Image banale ? Oh que non !  Le bateau un immense paquebot fonce sur la plage. Les premiers moments d’étonnement passés, tout le monde commence à fuir pour laisser la place à ce « monstre marin » qui échoue sur la plage.

Filmé en contre-plongée, il a les allures d’une immense baleine. La scène sème le doute dans les esprits des personnages ; filmée lentement comme quelque chose qui arrive du fond de l’image (du passé ?) pour apporter une menace.

Du point de vue de la réception du film, c’est une scène riche en rhétorique interprétative. Il y a d’abord le nom du bateau « white lion », le lion blanc qui convoque une dimension mythologique.

Des légendes sont liées à ce signe plus culturel qu’iconique. Dans certaines cultures (africaines ?), rencontrer un lion blanc est un signe prémonitoire. Un autre niveau de lecture, la présence du paquebot à cet endroit précis, nous renvoie à Titanic : symbole d’une puissance qui échoue par l’aveuglement des hommes.

Une catastrophe pointe à l’horizon. Un accident. C’est aussi peut-être l’autre message de cette scène.

Revenue à la maison, la famille va vivre une série d’événements inouïs. Nous assisterons à un huis clos moderne qui confronte des héros ordinaires (avec leur faiblesse, leur lâcheté ou leur humanité) qui font face à une situation extraordinaire est.

Tout commence un soir, quand les supposés propriétaires de ladite villa, G. H. (excellent Mahershala Ali) et sa fille, reviennent en urgence, affirmant qu’une coupure électrique a paralysé les alentours. Sans téléphone, télévision, ni internet, les locataires plongent dans l’incertitude.

A partir de ce moment, on s’installe dans un monde tant imaginé et redouté celui de la déconnexion généralisée. Ce que Paul Virilio appelle « l’accident global ». Il a en effet souligné que l’une des caractéristiques de notre époque est que pour la première fois les accidents « artificiels » (Tchernobyl, krach boursier…) l’ont emporté sur les accidents « naturels » (tremblement de terre, inondations).

Une de mes scènes préférées est emblématique ; elle est d hallucinantes : des voitures neuves voient leur système de guidage automatique déréglée suite à la panne intégrale, sortent de l’usine foncent sur la route toute seules et provoquent un gigantesque carambolage.

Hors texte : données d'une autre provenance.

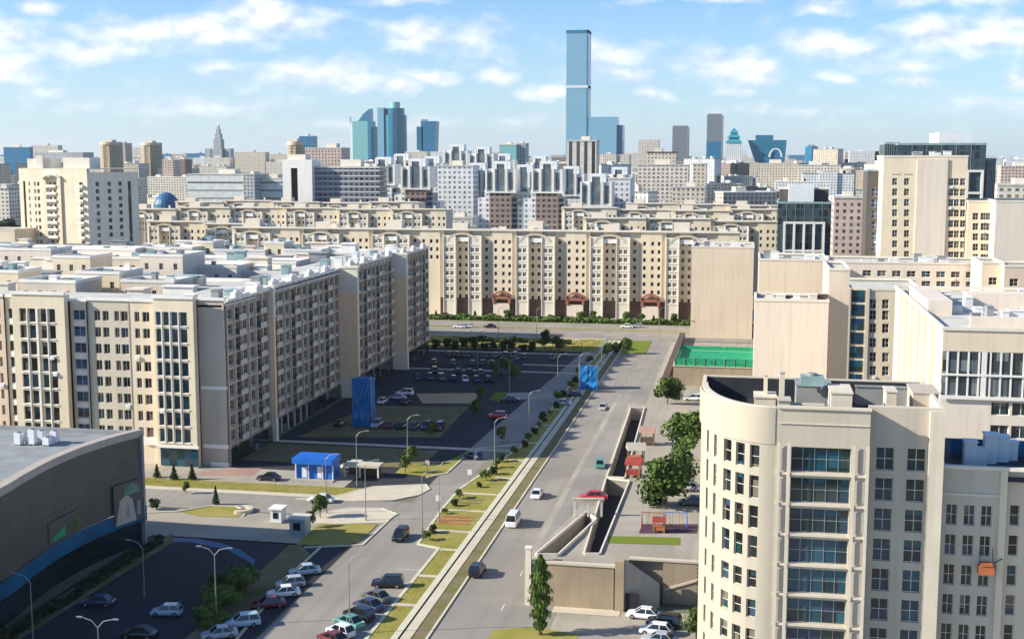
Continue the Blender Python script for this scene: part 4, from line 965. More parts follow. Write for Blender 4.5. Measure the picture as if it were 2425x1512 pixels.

C’est du Paul Virilio : « Pour comprendre les accidents, il faut les étudier, mais aussi les exposer. L’accident est une invention, une œuvre créative. Qui, mieux que les artistes, peut faire sentir la dimension tragique du progrès ? ».

Une autre présence symbolique, celle des cerfs : beaux, silencieux et s’approchent des hommes comme pour leur faire parvenir un message ; c’est l’explication écologique qu’en donne le cinéaste.

Ils sont aussi un signal d’alarme ; ils quittent la forêt…parce qu’il n’y a plus de forêt avec la déréglementation climatique et l’urbanisation sauvage. La scène finale montre justement la destruction de la ville, mère de tous les péchés?

Le film prend alors une dimension freudienne. Il nous invite à réfléchir sur notre rapport à la mort et à sa pulsion. Réfléchir aussi sur notre rapport à la fin, à toutes les fins (voir la fin énigmatique du film quand la jeune Rose cherche à connaître le dernier épisode de sa série préférée).